Rudy Aernoudt

Guerre tarifaire : les États-Unis seront les grands perdants

Le nouveau président américain a décidé d’imposer des droits de douane de 10% sur les produits fabriqués en Chine et de 25% sur ceux en provenance du Mexique et du Canada. Curieusement, il se tire une balle dans le pied, car le plus grand perdant d’une guerre tarifaire serait l’Amérique.

La part des États-Unis dans les importations mondiales a chuté au cours du siècle, passant de 19,6% en 2000 à 13,5% en 2024. La plupart des économies sont donc plutôt autosuffisantes, ce qui signifie qu’un droit de douane est relativement marginal pour l’économie mondiale dans son ensemble. Cela s’explique par le fait que les pays exportateurs ont trouvé d’autres débouchés. La part de la Chine est de 12,9% et celle de l’UE de 13%. Si l’on inclut le Royaume-Uni, la part de l’UE-28 est même supérieure à celle des États-Unis. En outre, l’Europe conclut de plus en plus d’accords bilatéraux, ce qui réduit sa dépendance à l’égard de la Chine et des États-Unis. Tous ces accords réduisent l’impact des droits de douane américains sur l’Europe.

Les pays exportateurs, confrontés aux droits de douane américains, pourraient prendre des contre-mesures. Cela nuirait aux exportateurs américains et le commerce international diminuerait alors. La part des États-Unis dans les exportations mondiales est passée de 12,5% en 2000 à 8,8% en 2023, un chiffre inférieur à la part des importations mondiales (13,5%). Il faut remonter à 1975 pour trouver une balance commerciale américaine positive. Depuis lors, celle-ci est devenue négative à hauteur de 730 milliards de dollars. Une réduction des échanges aurait donc bien un effet positif sur la balance commerciale, et Trump marquerait bien des points à court terme.

Au vu de la productivité et de la croissance américaine, ces droits de douane sont inutiles d’un point de vue économique.

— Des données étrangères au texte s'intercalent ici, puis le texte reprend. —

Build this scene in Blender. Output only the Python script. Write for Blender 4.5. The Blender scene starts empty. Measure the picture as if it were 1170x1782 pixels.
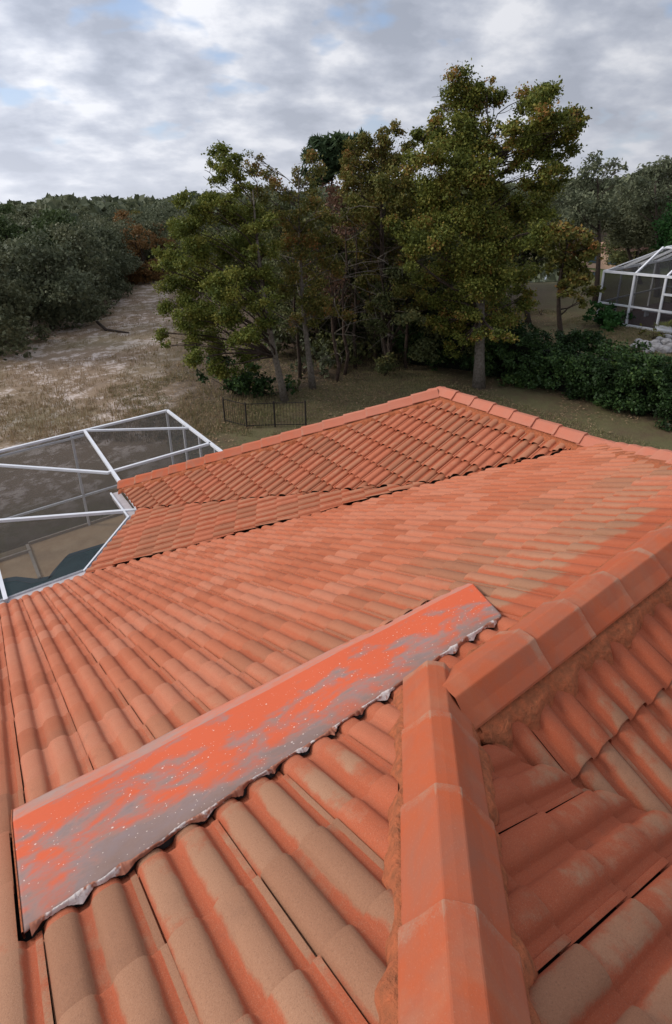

Toutefois, les droits de douane entraîneraient une hausse des prix à l’importation et auraient donc un effet inflationniste. Les droits de 20% imposés par Trump en 2018 impliquaient que l’importateur américain payait 18,9% de plus, avec une baisse de prix hors tarifs douaniers de seulement 1,1% due à l’évolution du dollar. Les économistes ont déjà revu à la baisse leurs estimations concernant une réduction des taux et ont relevé leurs prévisions d’inflation pour les prochaines années de 2,1% à 2,5%. Par ailleurs, d’autres mesures envisagées par Trump sont également inflationnistes : une baisse des impôts implique plus de pouvoir d’achat et donc potentiellement plus d’inflation, les déportations massives d’étrangers illégaux accentueront les pénuries sur le marché du travail, avec à la clé un effet inflationniste sur les salaires… Ces pressions inflationnistes rendront la Fed réticente à toute nouvelle baisse des taux d’intérêt dans un avenir proche, à l’opposé de ce que souhaite Trump. Enfin, les industries seraient également perturbées par les droits de douane, en particulier celles qui dépendent fortement des produits intermédiaires importés.

Tout cela aurait un impact négatif sur la croissance estimée, dans l’hypothèse de droits de douane de 10%, à 0,3% du PIB (Peterson Institute for International Economics). Un impact négatif trois fois plus élevé que pour les économies chinoise et européenne. Baisse de croissance et hausse de l’inflation aboutiraient donc à une stagflation accrue. In fine, ce serait donc l’économie américaine, et surtout le consommateur américain, qui serait le plus touché par des droits de douane. Au vu de la productivité et de la croissance américaine, nettement supérieures à celles de l’Europe, ces droits, du moins pour les produits européens, sont en fait totalement inutiles d’un point de vue économique.